1001 Flicks

Regularly updated blog charting the most important films of the last 104 years.

Friday, October 24, 2008

305. Un condamné à mort s'est échappé ou Le vent souffle où il veut (A Man Escaped or: The Wind Bloweth Where It Listeth) (1956)















Directed By Robert Bresson

Synopsis

Man is arrested by the Nazis. He makes plans for escape. In the process he trashes his room, I don't think he'll get his deposit back.

Review

This is the first film to establish two universal facts now accepted by the world: A spoon is the essential item for any escape and Nazis are shit at guarding places. Fortunately this is based on a true story, so it is hard to criticised what have since become clichés.

One great thing about the film is its ponderous nature, it is very slow but it keeps you interested all the way. The slowness actually helps you empathise with the character, everything takes time and he does not have much left, the deliberate slowness of it all only makes you more impatient for the character to escape. In this sense Bresson's characteristic slowness helps this film as much as it hindered Journal d'un curé de campagne, which just seemed pretentious.

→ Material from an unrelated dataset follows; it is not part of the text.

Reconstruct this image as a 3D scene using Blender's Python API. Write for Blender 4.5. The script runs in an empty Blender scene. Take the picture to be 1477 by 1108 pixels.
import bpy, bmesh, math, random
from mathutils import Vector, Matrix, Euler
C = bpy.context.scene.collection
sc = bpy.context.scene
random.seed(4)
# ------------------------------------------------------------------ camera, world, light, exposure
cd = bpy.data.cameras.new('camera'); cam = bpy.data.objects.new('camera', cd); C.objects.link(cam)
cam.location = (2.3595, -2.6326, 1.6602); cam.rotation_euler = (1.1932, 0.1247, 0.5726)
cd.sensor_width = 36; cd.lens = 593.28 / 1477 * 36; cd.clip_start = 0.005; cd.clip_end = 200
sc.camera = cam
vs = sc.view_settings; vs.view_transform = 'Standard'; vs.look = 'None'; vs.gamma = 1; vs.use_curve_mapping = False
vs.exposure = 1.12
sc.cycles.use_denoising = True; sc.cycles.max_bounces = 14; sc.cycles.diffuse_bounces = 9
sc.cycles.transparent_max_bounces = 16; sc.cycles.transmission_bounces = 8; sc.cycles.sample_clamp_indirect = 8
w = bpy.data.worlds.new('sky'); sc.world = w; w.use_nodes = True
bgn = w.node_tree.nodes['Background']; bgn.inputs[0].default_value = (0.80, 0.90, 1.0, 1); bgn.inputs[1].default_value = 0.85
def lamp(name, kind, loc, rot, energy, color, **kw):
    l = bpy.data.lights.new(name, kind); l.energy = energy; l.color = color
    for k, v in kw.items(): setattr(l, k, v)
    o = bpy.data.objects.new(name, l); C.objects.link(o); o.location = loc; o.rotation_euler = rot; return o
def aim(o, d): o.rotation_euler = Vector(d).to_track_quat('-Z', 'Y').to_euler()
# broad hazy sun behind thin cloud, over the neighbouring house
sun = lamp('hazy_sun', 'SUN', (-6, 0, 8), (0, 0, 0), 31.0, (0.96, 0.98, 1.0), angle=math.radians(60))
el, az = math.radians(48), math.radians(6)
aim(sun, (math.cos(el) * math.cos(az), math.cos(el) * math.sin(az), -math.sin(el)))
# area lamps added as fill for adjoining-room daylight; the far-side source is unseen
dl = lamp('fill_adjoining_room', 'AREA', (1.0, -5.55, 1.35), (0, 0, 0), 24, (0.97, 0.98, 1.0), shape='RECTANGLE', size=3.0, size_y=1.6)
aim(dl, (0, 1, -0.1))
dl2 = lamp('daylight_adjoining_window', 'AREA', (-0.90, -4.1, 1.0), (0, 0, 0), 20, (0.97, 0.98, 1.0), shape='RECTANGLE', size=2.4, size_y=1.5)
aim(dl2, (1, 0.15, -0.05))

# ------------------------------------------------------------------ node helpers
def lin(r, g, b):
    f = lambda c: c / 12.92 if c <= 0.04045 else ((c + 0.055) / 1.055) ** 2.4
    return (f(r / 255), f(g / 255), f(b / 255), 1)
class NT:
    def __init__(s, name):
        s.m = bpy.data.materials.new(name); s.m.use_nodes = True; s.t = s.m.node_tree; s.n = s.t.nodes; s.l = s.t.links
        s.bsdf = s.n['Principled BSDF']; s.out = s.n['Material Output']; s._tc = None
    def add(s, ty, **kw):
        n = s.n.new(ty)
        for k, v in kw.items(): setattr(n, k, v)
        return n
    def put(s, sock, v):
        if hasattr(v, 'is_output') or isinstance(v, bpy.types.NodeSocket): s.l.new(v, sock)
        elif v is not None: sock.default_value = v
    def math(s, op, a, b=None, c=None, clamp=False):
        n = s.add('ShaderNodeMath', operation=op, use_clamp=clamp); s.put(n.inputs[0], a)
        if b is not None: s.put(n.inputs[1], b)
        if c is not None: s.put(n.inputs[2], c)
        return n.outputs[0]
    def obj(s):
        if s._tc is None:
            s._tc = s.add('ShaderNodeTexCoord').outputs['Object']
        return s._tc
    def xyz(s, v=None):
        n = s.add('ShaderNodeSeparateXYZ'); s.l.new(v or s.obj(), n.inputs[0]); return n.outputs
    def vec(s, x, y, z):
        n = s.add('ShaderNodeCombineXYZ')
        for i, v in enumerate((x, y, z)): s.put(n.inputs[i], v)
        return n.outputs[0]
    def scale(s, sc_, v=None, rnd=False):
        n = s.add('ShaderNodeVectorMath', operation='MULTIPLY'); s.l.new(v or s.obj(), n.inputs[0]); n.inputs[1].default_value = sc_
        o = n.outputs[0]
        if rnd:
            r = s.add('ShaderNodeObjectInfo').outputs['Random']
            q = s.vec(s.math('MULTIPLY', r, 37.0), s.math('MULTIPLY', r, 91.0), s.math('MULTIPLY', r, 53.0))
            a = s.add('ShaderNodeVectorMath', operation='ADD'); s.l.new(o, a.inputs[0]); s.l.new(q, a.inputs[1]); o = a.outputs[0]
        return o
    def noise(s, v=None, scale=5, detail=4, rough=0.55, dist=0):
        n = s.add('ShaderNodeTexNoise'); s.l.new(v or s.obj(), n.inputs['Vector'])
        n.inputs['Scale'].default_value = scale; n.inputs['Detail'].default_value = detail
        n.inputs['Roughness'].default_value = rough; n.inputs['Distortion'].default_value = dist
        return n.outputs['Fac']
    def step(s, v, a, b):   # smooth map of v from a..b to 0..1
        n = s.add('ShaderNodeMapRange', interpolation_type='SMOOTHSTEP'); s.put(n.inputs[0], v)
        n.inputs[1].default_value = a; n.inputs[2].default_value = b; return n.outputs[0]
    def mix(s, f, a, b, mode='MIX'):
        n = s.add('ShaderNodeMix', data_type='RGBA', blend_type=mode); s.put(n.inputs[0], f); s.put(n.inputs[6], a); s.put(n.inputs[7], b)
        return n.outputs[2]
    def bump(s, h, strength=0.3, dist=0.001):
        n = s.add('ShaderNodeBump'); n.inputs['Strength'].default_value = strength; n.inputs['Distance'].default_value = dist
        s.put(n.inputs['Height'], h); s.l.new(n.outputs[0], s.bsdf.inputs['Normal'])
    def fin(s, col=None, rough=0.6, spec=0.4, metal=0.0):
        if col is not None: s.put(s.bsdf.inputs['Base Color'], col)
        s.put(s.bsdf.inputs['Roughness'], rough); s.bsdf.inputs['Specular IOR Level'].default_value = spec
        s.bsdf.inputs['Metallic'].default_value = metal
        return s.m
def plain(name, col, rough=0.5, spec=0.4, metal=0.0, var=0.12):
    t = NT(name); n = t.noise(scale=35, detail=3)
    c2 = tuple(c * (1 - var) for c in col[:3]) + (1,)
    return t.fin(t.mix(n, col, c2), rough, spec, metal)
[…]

So it is a pretty good and satisfying film, it is just long enough taking into account how slow it is. It is shot in a great way which also gives you the notion of the loneliness of prison. The use of Mozart's Kyrie of the Mass in C minor when the prisoner gets to meet other human beings is also effective in illustrating how the smallest company is of such great significance in that situation. Nothing else needs to be said between the prisoners, the music says it all.

Final Grade

9/10

Trivia

From wikipedia:

It is based on the memoirs of André Devigny, a prisoner of war held at Fort Montluc during World War II. The protagonist of the film is called Fontaine. The second part of the title comes from the Bible, John 3:8, and in English it is worded this way only in the Authorized King James Version (more recent translations using words like "wants" or "pleases" instead of "listeth"). Bresson, like Devigny and the character Fontaine, was imprisoned by Nazis as a member of the French Resistance.